We are the prophets of God. Jesus once said ‘no prophet is honored in his own country’. What Jesus experienced in his home town Nazareth is the beginning of his rejection which culminated on the cross. Why was Jesus rejected? He was rejected because he spoke truth. He took the side of the poor and oppressed. He opposed the oppressing laws and systems. As a prophet he proclaimed and revealed the love of God and God’s preference for the poor and the repentant sinners. We live in a world where speaking truth is not regarded normal. Ours is a culture of lies and corruption. We speak not the truth but what brings us profit and advantage. Those who speak the truth are often punished and persecuted. We have the example of Archbishop Oscar Romeiro who, because of his strong prophetic words, in which denounced the oppressors, was murdered while he was offering mass.

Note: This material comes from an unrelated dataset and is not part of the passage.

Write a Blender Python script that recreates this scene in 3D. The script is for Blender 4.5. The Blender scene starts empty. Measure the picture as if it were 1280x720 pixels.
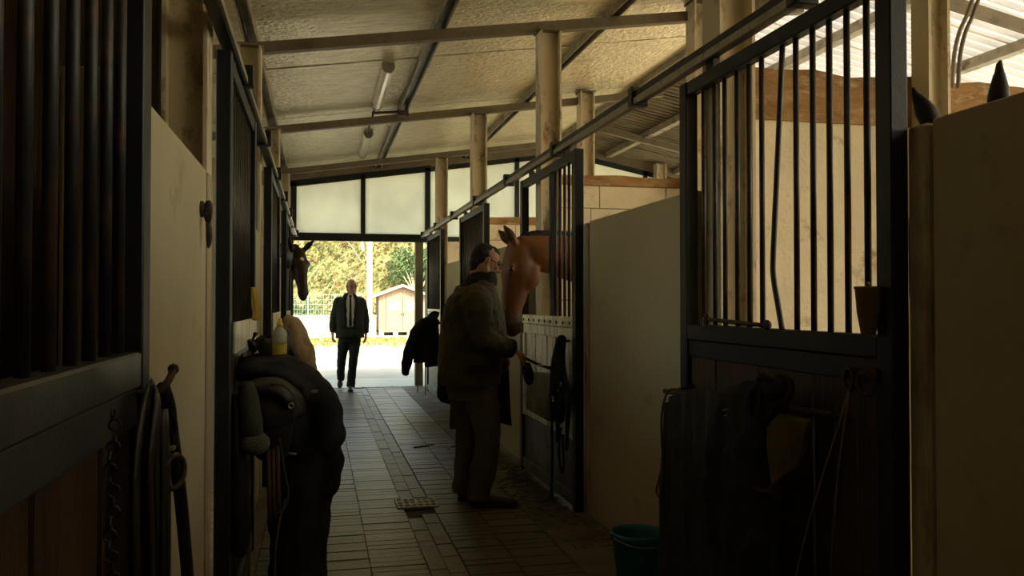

What way can we exercise our prophetic mission today. Like Jeremiah we need to have faith in God who has chosen us even before we were born. God loves us and accompanies us in our earthly mission. Like Jesus and Jeremiah we need to love the word of God. We need to read it, listen to it carefully while it is being read in the liturgy, and reflect over it. Like Jesus and Jeremiah our life has to be centered on the word of God. When we live the word we have already proclaimed it. We have several opportunities in our day to day life to renounce falsehood and injustice. We need to use them in courage.

Like Jesus and Jeremiah there are times in our lives we feel let down and rejected by people, even by people who have been close to us.  Even God seems to be far from us. We feel as if God has abandoned us and our prayers are unheard. Most of the saints had to go through this suffering. But this is the precise moment that God is close to us and tests us in love; He purifies us as gold is purified in furnace. In such dry and dark moments all that we need to do is throw ourselves like a child in the arms of God and call on him as Jesus and Jeremiah did.